The problem
Extract, word for word, every line from the one containing "single=True, wf=30, wr=.004)" through the one containing "single=True, wf=20, wr=.006)", with both end lines kept.
******************************
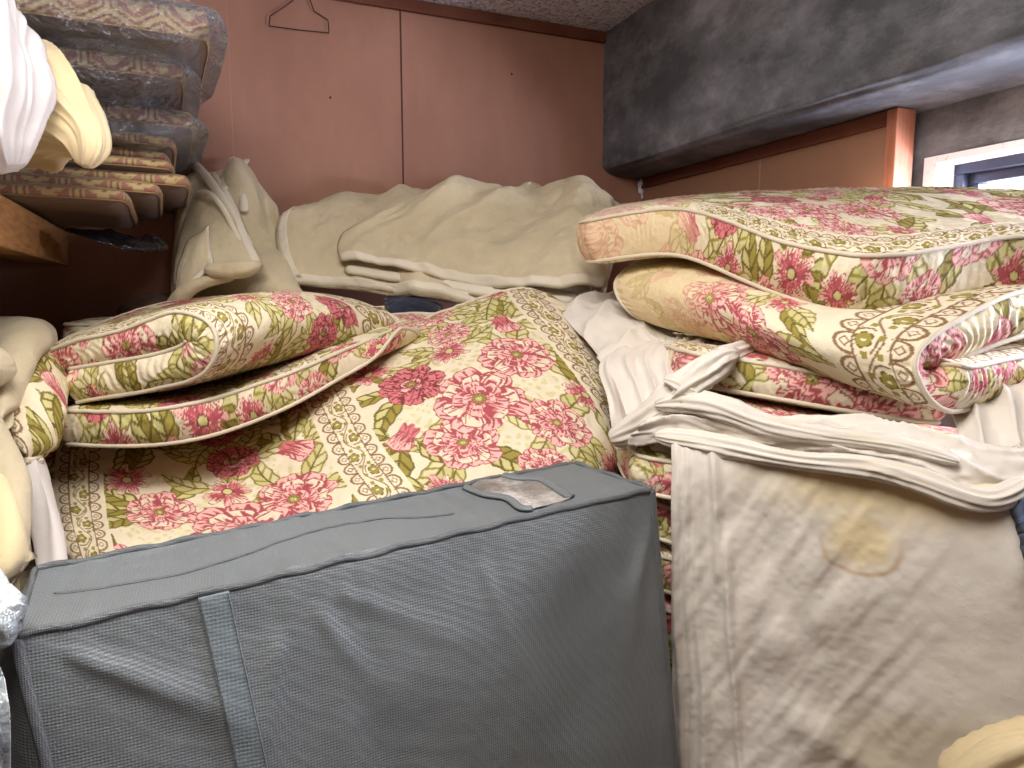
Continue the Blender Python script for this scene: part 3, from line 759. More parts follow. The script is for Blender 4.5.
def disp_bl2(U, V, s, t):
    return .020*np.exp(-((U-.30+.25*V)/.03)**2)*(1-smooth(t, .5, .9))+.018*np.exp(-((U-.16+.1*V)/.04)**2)*(1-smooth(t, .3, .8))-.016*np.exp(-((U-.40+.1*V)/.05)**2)+.020*noise(U*8+3, V*6, 2)+.010*noise(U*18, V*14, 1)+.004*noise(U*34, V*26, 3)+.0015*noise(U*60, V*60, 2)
soft('beige_blanket', 'upper beige wool blanket whose long bound edge hangs above the big quilt', BC, G(r), .02, M_BLANKET, res=.003, k=.02, disp=disp_bl2, piping=0, pleat=0, bulge=.008, drop=.008, dropw=.03, wr=.003, group='beige blankets', binding=(.022, 'b'))
# two more folded layers peeping out below that edge
for i, (dy, dd) in enumerate(((11, .006), (22, .012))):
    r = [[(352,246+dy,1.80),(408,252+dy,1.77),(466,262+dy,1.74),(525,272+dy,1.71),(575,280+dy,1.69)],
         [(345+2*i,258+dy,1.76+dd),(402,268+dy,1.735+dd),(466,279+dy,1.705+dd),(525,287+dy,1.675+dd),(572,290+dy,1.66+dd)]]
    soft('beige_blanket', 'beige blanket layer peeping out under the long bound edge, '+('upper of the two' if i == 0 else 'lower of the two'), BC, G(r), .014, M_BLANKET, res=.004, k=.03, piping=0, pleat=0, bulge=.008, drop=.004, dropw=.02, wr=.002, group='beige blankets', binding=(.02, 'b'))
# left blanket heap
r = [
 [(195,178,1.93),(215,172,1.93),(240,164,1.94),(258,178,1.95),(278,205,1.95)],
 [(182,185,1.89),(212,168,1.90),(238,158,1.91),(262,180,1.92),(280,212,1.91)],
 [(176,225,1.84),(208,205,1.84),(240,195,1.85),(264,210,1.87),(282,250,1.86)],
 [(170,270,1.82),(205,255,1.80),(238,240,1.80),(270,250,1.80),(300,285,1.79)],
 [(168,312,1.76),(205,305,1.73),(240,298,1.72),(280,296,1.72),(325,305,1.72)],
]
def disp_l(U, V, s, t): return .024*noise(U*10, V*7, 3)+.008*noise(U*24, V*12, 1)+.020*np.sin(U*38+V*6)*smooth(t, .0, .3)*(1-smooth(t, .5, .9))
BLL = soft('beige_blanket', 'beige blanket bunched upright in the corner beside the shelf, bound edges showing', BC, G(r), .03, M_BLANKET, res=.003, k=.05, disp=disp_l, piping=0, pleat=0, bulge=.01, drop=.015, dropw=.05, wr=.003, group='beige blankets')
def strip(pts, w, th, mat, parent, name='binding', n=70, tilt=0):
    Q = np.array([P(*p) for p in pts]); Q = spath(Q, n)
    return tube(name, Q, w, mat, parent, closed=False, seg=12, flat=th/w, ref=Fv)
def flap(name, C, T, parent, **kw): return soft(name, '', '', G(C), T, M_BLANKET, parent=parent, partname=name, res=.003, piping=0, pleat=0, wr=.003, drop=.004, dropw=.02, **kw)
flap('front_fold', [
 [(192,196,1.86),(203,182,1.86),(214,172,1.87)],
 [(180,225,1.78),(205,212,1.76),(233,202,1.78)],
 [(174,258,1.72),(208,246,1.69),(247,236,1.71)],
 [(172,285,1.68),(212,273,1.64),(262,264,1.66)],
 ], .012, BLL, k=.02, bulge=.006, binding=(.016, 'r'))
flap('lower_fold', [
 [(186,238,1.70),(200,230,1.69),(208,224,1.70)],
 [(178,262,1.66),(198,262,1.64),(211,258,1.65)],
 [(172,300,1.64),(188,284,1.62),(211,262,1.63)],
 ], .01, BLL, k=.02, bulge=.005, binding=(.014, 'rb'))
bunch('rolled_hem', '', '', [(205,270,1.62,.014,.018),(228,270,1.61,.020,.02),(250,268,1.61,.018,.02),(262,264,1.63,.010,.014)], M_BLANKET, ridges=2, amp=.06, twist=.3, parent=BLL)
bunch('rolled_hem', '', '', [(172,312,1.66,.02,.02),(182,296,1.64,.018,.02),(205,282,1.63,.014,.016),(235,277,1.64,.010,.014)], M_BLANKET, ridges=2, amp=.06, twist=.3, parent=BLL)
strip([(232,158,1.93),(229,170,1.88),(225,182,1.84),(224,190,1.82)], .011, .004, M_BIND, BLL)
strip([(246,160,1.93),(241,170,1.88),(236,183,1.84),(233,193,1.82)], .011, .004, M_BIND, BLL)
strip([(236,192,1.84),(243,200,1.81),(244,212,1.80)], .011, .006, M_BIND, BLL)
strip([(190,160,1.88),(202,172,1.84),(216,190,1.79),(236,222,1.745),(252,252,1.70)], .012, .006, M_BIND, BLL)
strip([(196,193,1.80),(214,197,1.745),(228,218,1.73),(242,246,1.70)], .007, .004, M_BIND, BLL)
# dark things glimpsed between the layers
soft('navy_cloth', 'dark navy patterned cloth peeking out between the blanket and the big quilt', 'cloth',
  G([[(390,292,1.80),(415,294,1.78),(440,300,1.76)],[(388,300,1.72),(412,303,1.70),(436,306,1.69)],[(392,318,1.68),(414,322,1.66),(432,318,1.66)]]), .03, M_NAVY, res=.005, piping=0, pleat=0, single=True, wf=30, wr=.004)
soft('dusty_cloth', 'dusty brown cloth lying in the dark gap under the shelf', 'cloth',
  G([[(110,296,2.0),(140,290,2.0),(168,284,2.0)],[(114,306,1.9),(140,300,1.88),(170,296,1.87)],[(118,326,1.8),(142,324,1.78),(172,322,1.77)]]), .05, M_PINKCL, res=.005, piping=0, pleat=0, single=True, wf=20, wr=.006)

# ---------------------------------------------------------------- far-left pale blankets and sheet
r = [[(-60,330,1.45),(-20,318,1.4),(20,316,1.38),(52,322,1.36),(66,338,1.36)],
     [(-60,345,1.25),(-20,330,1.22),(15,326,1.2),(40,333,1.2),(56,350,1.22)],
     [(-60,400,1.12),(-20,375,1.1),(8,360,1.08),(26,362,1.1),(36,372,1.14)],
     [(-60,470,1.02),(-25,440,1.0),(2,420,.99),(14,415,1.02),(22,418,1.08)]]
soft('cream_blanket', 'soft beige blanket heaped at the far left below the shelf, rolled edge outward', BC, G(r), .03, M_BLANKET, res=.003, k=.04, disp=lambda U, V, s, t: .012*noise(U*9, V*8, 1), piping=0, pleat=0, bulge=.01, drop=.012, dropw=.03)
BR = bunch('beige_blanket', 'beige blanket rolled tight at far left with its open end beside the quilt', BC, [(-80,395,1.13,.05,.05),(-44,374,1.06,.042,.045),(-12,366,1.01,.032,.035),(2,370,1.0,.026,.03)], M_BLANKET, ridges=2, amp=.08, twist=.2, ends=.55)
r = [[(-70,395,1.06),(-30,395,1.02),(-4,400,1.0),(14,425,.99)],
     [(-70,440,.97),(-30,425,.95),(4,436,.93),(30,474,.94)],
     [(-70,520,.90),(-25,480,.88),(18,490,.87),(36,515,.89)],
     [(-70,600,.84),(-25,560,.81),(10,560,.80),(30,560,.82)],
     [(-70,680,.80),(-25,640,.77),(-2,625,.76),(10,610,.78)]]
soft('cream_blanket', 'beige folded blanket drooping behind the left end of the grey bag', BC, G(r), .035, M_BLANKET, res=.003, k=.05, disp=lambda U, V, s, t: .010*noise(U*10, V*6, 2), piping=0, pleat=0, bulge=.012, drop=.015, dropw=.04)
r = [[(-80,480,.86),(-30,462,.84),(4,470,.83),(16,490,.84)],
     [(-80,530,.80),(-30,505,.77),(12,505,.76),(32,530,.78)],
     [(-80,590,.76),(-30,555,.73),(8,545,.72),(36,558,.74)],
     [(-80,650,.74),(-30,610,.71),(-5,595,.70),(18,578,.72)]]
soft('cream_blanket', 'pale yellow blanket with a rounded corner just above the left end of the bag', BC, G(r), .03, M_BLANKET2, res=.003, k=.10, kp=5, disp=lambda U, V, s, t: .006*noise(U*10, V*6, 2), piping=0, pleat=0, bulge=.012, drop=.015, dropw=.04)
r = [[(22,455,1.06),(32,440,1.07),(42,462,1.08)],[(28,500,1.0),(44,488,1.0),(54,510,1.02)],[(34,545,.93),(52,530,.94),(64,545,.97)],[(38,590,.88),(56,580,.89),(70,568,.93)]]
soft('white_sheet', 'narrow white sheet edge between pale blankets and the big quilt', 'sheet', G(r), .004, M_WHITE, res=.003, k=.02, disp=lambda U, V, s, t: .005*np.sin(U*120+V*14), piping=0, pleat=0, bulge=.001, drop=0, single=True)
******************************
Task response
  G([[(390,292,1.80),(415,294,1.78),(440,300,1.76)],[(388,300,1.72),(412,303,1.70),(436,306,1.69)],[(392,318,1.68),(414,322,1.66),(432,318,1.66)]]), .03, M_NAVY, res=.005, piping=0, pleat=0, single=True, wf=30, wr=.004)
soft('dusty_cloth', 'dusty brown cloth lying in the dark gap under the shelf', 'cloth',
  G([[(110,296,2.0),(140,290,2.0),(168,284,2.0)],[(114,306,1.9),(140,300,1.88),(170,296,1.87)],[(118,326,1.8),(142,324,1.78),(172,322,1.77)]]), .05, M_PINKCL, res=.005, piping=0, pleat=0, single=True, wf=20, wr=.006)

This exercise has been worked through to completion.